According to Claudia Orr of the Journal of End User Computing, attitudes about computer use have improved during the last few years (Orr). This is only a natural occurrence with the amount of personal computers emerging into everyday undertakings. Looking back at my youngest daughter during a parent/teacher day while she was in the second grade, she was playing a game dealing with population control and urbanization. Though a computer game, it made a fun way of learning about how cities are planned, zoned, and constructed. Furthermore, it taught the concept of population control by overcrowding the cities and causing the student/player to construct more urban areas for the people to move to. This simple game helped to improve her attitude and confidence level using the computer by providing immediate feedback, teaching her how to use the mouse, keyboard, disc drive, and printer.
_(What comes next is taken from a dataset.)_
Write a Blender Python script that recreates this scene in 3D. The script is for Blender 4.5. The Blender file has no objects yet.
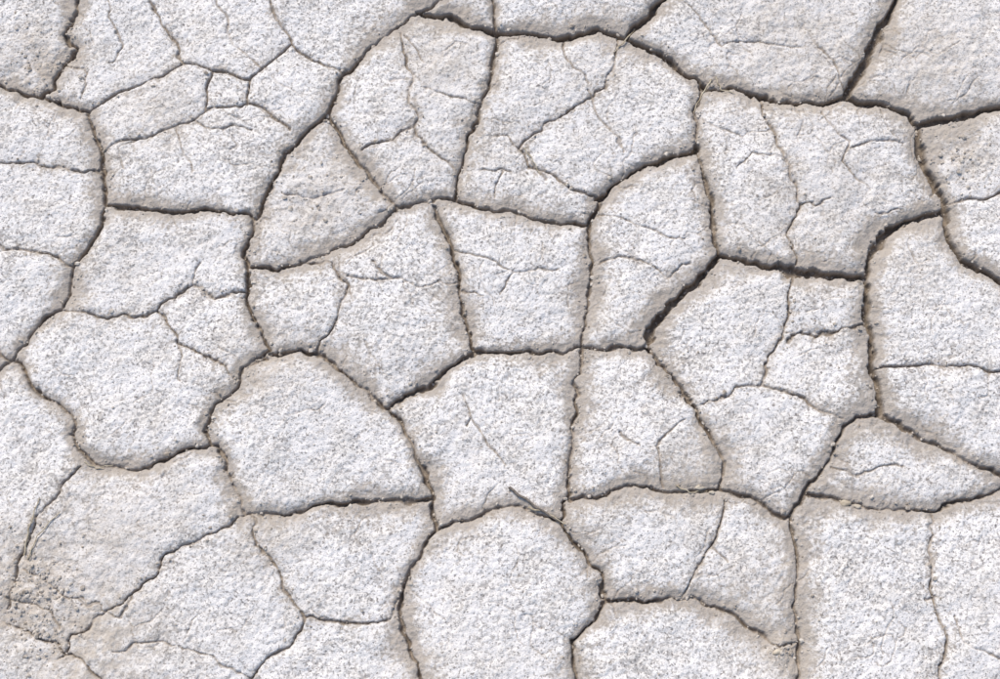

Cotton stated, students who use computer-assisted instruction have both a greater understanding of the material presented and a better ability to recall the information taught than traditionally educated students. Studies show CAI students learn as much as 40% faster than teacher-directed instruction (Cotton). According to Douglas Clements of Scholastic Parent and Child, students using computers in math class can work together on cooperative problem solving skills. Additionally, students can get a better grasp of geometry by playing a game, which allows them to see shapes that are transparent, and then fit them into a puzzle (Clements). Students like CAI because it gives them a fun and entertaining way of learning, gives immediate feedback, it is great for drill and practice, and it builds useful skills in computer use proving valuable later in life.